Moreover, this is, without exception, a stock picker’s market. An index investor likely has an even lower chance, in my opinion of outperforming that 5% bond. I note that Microsoft will currently yield on a free cash flow (“FCF”) basis roughly 3.3% based on my proprietary pro forma estimates over the next 12 months, Google will currently yield about 5% and Apple will yield about 4.5%. The largest stocks in the market are yielding less than several bond tenures. The first question becomes – what of those companies that are much smaller and looking to grow into those FCF yields? Secondly, what bond tenure should an investor compare those equity FCF returns/yields to? Any given tenure of bond is both currently volatile and elevated based on the last 20 years of yield history.

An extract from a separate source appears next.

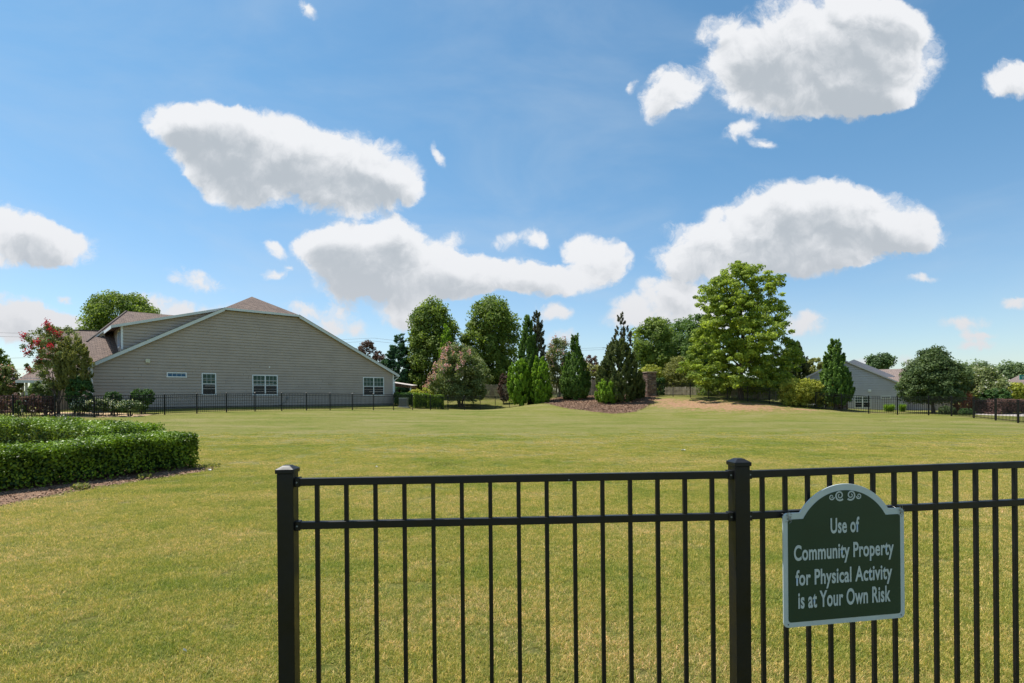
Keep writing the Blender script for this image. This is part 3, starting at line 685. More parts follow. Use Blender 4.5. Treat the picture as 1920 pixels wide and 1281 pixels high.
def letters(txt, xc, zc, width, cap, parent, mat, y=-.0026, offset=.012, name='lettering', slope=0):
    cu = bpy.data.curves.new('t', 'FONT'); cu.body = txt; cu.size = 1; cu.offset = offset; cu.extrude = .0; cu.align_x = 'LEFT'; cu.space_character = 1.04; cu.resolution_u = 6
    ob = bpy.data.objects.new('t', cu); C.objects.link(ob); bpy.context.view_layer.update()
    dg = bpy.context.evaluated_depsgraph_get(); me = bpy.data.meshes.new_from_object(ob.evaluated_get(dg)); bpy.data.objects.remove(ob)
    co = np.empty(len(me.vertices)*3, np.float32); me.vertices.foreach_get('co', co); co = co.reshape(-1, 3)
    x0, x1 = co[:, 0].min(), co[:, 0].max()
    s = width/(x1-x0); k = cap/.729        # capital height of the built-in face is .729
    new = np.column_stack([xc-width/2+(co[:, 0]-x0)*s, np.full(len(co), y), zc+co[:, 1]*k+slope*((co[:, 0]-x0)*s-width/2)])
    me.vertices.foreach_set('co', new.astype(np.float32).ravel()); me.update(); me.materials.clear()
    me.name = name
    return link(name, me, mat, parent)
def bl(px, py):
    s, z = board_pt(px, py); return s-(sl_+sr_)/2, z-zb
def line(txt, x0, y0, x1, y1, capy, off):
    a, b = bl(x0, y0), bl(x1, y1); c0, c1 = bl((x0+x1)/2, (y0+y1)/2), bl((x0+x1)/2, (y0+y1)/2-capy)
    letters(txt, (a[0]+b[0])/2, (a[1]+b[1])/2, b[0]-a[0], c1[1]-c0[1], sign, MT['rim'], offset=off)
line('Use of', 1556.5, 999, 1610.5, 996.5, 28.5, .024)
line('Community Property', 1488, 1048.5, 1675, 1041, 28.5, .024)
line('for Physical Activity', 1491, 1094.5, 1672, 1087, 28.5, .024)
line('is at Your Own Risk', 1496, 1140.5, 1669, 1126, 30.5, .024)
def spiral(m, cx, cz, r, turns, a0, sgn, w):
    n = 44; P = []
    for i in range(n+1):
        t = i/n; rr = r*(1-.80*t); a = a0+sgn*turns*2*math.pi*t; P.append((cx+rr*math.cos(a), cz+rr*math.sin(a), w*(1-.45*t)))
    for i in range(n):
        (x0, z0, w0), (x1, z1, w1) = P[i], P[i+1]; L_ = math.hypot(x1-x0, z1-z0); nx, nz = -(z1-z0)/L_, (x1-x0)/L_
        m.add([(x0+nx*w0, 0, z0+nz*w0), (x0-nx*w0, 0, z0-nz*w0), (x1-nx*w1, 0, z1-nz*w1), (x1+nx*w1, 0, z1+nz*w1)], [(0, 1, 2, 3)])
sc_ = MB(); cxs, czs = bl(1584, 929)[0], bl(1584, 928.5)[1]; u_ = BW/227
spiral(sc_, cxs-10.5*u_, czs, 8.6*u_, 1.6, math.pi*1.75, -1, 1.5*u_); spiral(sc_, cxs+10.5*u_, czs, 8.6*u_, 1.6, math.pi*1.25, 1, 1.5*u_)
spiral(sc_, cxs-25.5*u_, czs-2*u_, 5.0*u_, 1.35, -.1, -1, 1.1*u_); spiral(sc_, cxs+25.5*u_, czs-2*u_, 5.0*u_, 1.35, math.pi+.1, 1, 1.1*u_)
for i in range(len(sc_.v)): x, y, z = sc_.v[i]; sc_.v[i] = (x, -.0028, z)
sc_.build('scroll_ornament', MT['rim'], sign)
def tie(x, z, seed):
    rg = random.Random(seed); m = MB()
    for k in range(3):
        P = [(x+.012*math.sin(t*1.3+k)+rg.uniform(-.004, .004), -.006-.004*math.cos(t)+(.03 if i in (2, 3) else 0), z+.012*math.cos(t*.9+k*2)-i*.004+rg.uniform(-.003, .003)) for i, t in enumerate(np.linspace(0, 6, 7))]
        m.tube(P, [.0009]*7, 5)
    for k in range(2): m.tube([(x-.004*k, -.004, z+.010), (x-.003*k, -.006, z-.012), (x+.001, -.0045, z-.022)], [.0008]*3, 5)
    m.build('wire_tie', MT['wire'], sign)
tie(-BW/2+.022, SH-.006, 1); tie(BW/2-.022, SH-.004, 2)
for sx in (-1, 1):
    for zz in (.014, SH-.024):
        m = MB(); cxx = sx*(BW/2-.020); m.prism([(cxx+.0022*math.cos(a), -.0030, zz+.0022*math.sin(a)) for a in np.linspace(0, 6.28, 9)[:-1]], (0, .002, 0)); m.build('mounting_hole', MT['dark'], sign)

# ------------------------------------------------------------------ long iron fences at the back
def far_fence(label, pts, rng):
    root = empty('iron_fence', pts[0], label=label, cat='fence', group='black metal fences round the field'); o = Vector(pts[0])
    for i, p in enumerate(pts):
        q = Vector(p)-o; m = MB(); m.box(q.x-.032, q.x+.032, q.y-.032, q.y+.032, q.z-.15, q.z+1.36); m.add([(q.x-.04, q.y-.04, q.z+1.36), (q.x+.04, q.y-.04, q.z+1.36), (q.x+.04, q.y+.04, q.z+1.36), (q.x-.04, q.y+.04, q.z+1.36), (q.x, q.y, q.z+1.40)], [(0, 1, 4), (1, 2, 4), (2, 3, 4), (3, 0, 4), (3, 2, 1, 0)])
        m.build('post', MT['iron'], root)
        if i == len(pts)-1: break
        r = Vector(pts[i+1])-o; m = MB()
        for z in (1.315, 1.15, .12): m.bar(q+Vector((0, 0, z)), r+Vector((0, 0, z)), .026, .03)
        n = 16
        for k in range(1, n):
            t = q.lerp(r, k/n); m.box(t.x-.009, t.x+.009, t.y-.009, t.y+.009, t.z+.06, t.z+1.30)
        m.build('picket_panel', MT['iron'], root, kind='stuff')
def on_ground(P): return [(x, y, gz(x, y)) for x, y, z in P]
far_fence('long black metal fence running along the taupe gable wall', on_ground(FA3), None)
far_fence('black metal fence over the clay berm and beside the grey house', on_ground(FB3+FC3), None)

# ------------------------------------------------------------------ houses
class Frame:
    def __init__(s, pa, Za, pb, Zb, base):
        A = Vector(W(*pa, Za)); B = Vector(W(*pb, Zb)); s.o = Vector((A.x, A.y, base)); d = Vector((B.x-A.x, B.y-A.y, 0)); s.L = d.length; s.d = d.normalized(); s.n = Vector((-s.d.y, s.d.x, 0)); s.rz = math.atan2(s.d.y, s.d.x)
    def at(s, px, py, n0=0.0):
        u, v = ray(px, py); o = s.o+s.n*n0; t = o.xy.dot(s.n.xy)/Vector((u, 1)).dot(s.n.xy); P = Vector((u*t, t, E+v*t))-s.o
        return P.dot(s.d), P.z
srg = random.Random(11)
def siding(root, poly, y, mat, course, z0=None, tilt=.026, thick=.060):
    """lapped boards over a convex polygon of (s, z) on the plane y; each board an object"""
    zs = [p[1] for p in poly]; z = z0 if z0 is not None else min(zs); zt = max(zs)
    def iv(zq):
        xs = []
        for (a, b), (c, d) in zip(poly, poly[1:]+poly[:1]):
            if (b-zq)*(d-zq) <= 0 and abs(d-b) > 1e-6: xs.append(a+(c-a)*(zq-b)/(d-b))
        return (min(xs), max(xs)) if len(xs) >= 2 else None
    while z < zt-.03:
        z1 = min(z+course*.82, zt-.002); lo, hi = iv(max(z, min(zs)+.001)), iv(z1-.001)
        if lo and hi:
            cuts = [0.0]; q = srg.uniform(1.0, 3.6); wl = lo[1]-lo[0]
            while q < wl-.6: cuts.append(q/wl); q += 3.66
            cuts.append(1.0)
            for c0, c1 in zip(cuts[:-1], cuts[1:]):
                jo = srg.uniform(-.004, .004); g_ = .004/wl; c0 += g_; c1 -= g_; jz = srg.uniform(-.003, .003)
                l0, l1, h0, h1 = (lo[0]+wl*c0, lo[0]+wl*c1, hi[0]+(hi[1]-hi[0])*c0, hi[0]+(hi[1]-hi[0])*c1)
                MB().hexa([(l0, y-thick+jo, z+jz), (l1, y-thick+jo, z), (l1, y, z), (l0, y, z+jz), (h0, y-thick+tilt+jo, z1), (h1, y-thick+tilt+jo, z1), (h1, y, z1), (h0, y, z1)]).build('siding_board', mat, root)
        z += course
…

Thus, if you first consider the comparative current yields of all asset classes, you’ll notice that the spreads in comparison to bonds, specifically, are uncertain and volatile. The yields of the bonds used to provide that spread analysis are also uncertain and elevated. In consideration of the pickup yield on equities, an equity buyer today will expect either equity FCF yields to relatively increase or bond yields to relatively decrease in order for stocks to outperform. As Morgan Stanley noted, that pickup (otherwise known as “equity risk premium”) is historically narrow. I reiterate that it is also historically difficult to go even that far given the volatility of all current and predictable yields.

Warren Buffett always said to jump over the 1 foot hurdles as opposed to the 5 foot hurdles. He also missed the entire tech boom of IBM, Microsoft, and Apple in the late 20th century. Warren might see the same thing that is noted in this memo, but based on his history, a drop would not bother him. I have little advice for many folks outside of ‘control your emotion’ during times like these. As my 3rd grade teacher used to always say, “Better safe than sorry.” Shouldn’t we heed that advice and be more fearful when others are greedy?

Perhaps the best benefit of those very short maturity bonds that yield 5% is the evasion of volatility. The chance of losing money for any reason is much lower at yields historically high than that of purchasing stocks at a spread that’s historically low.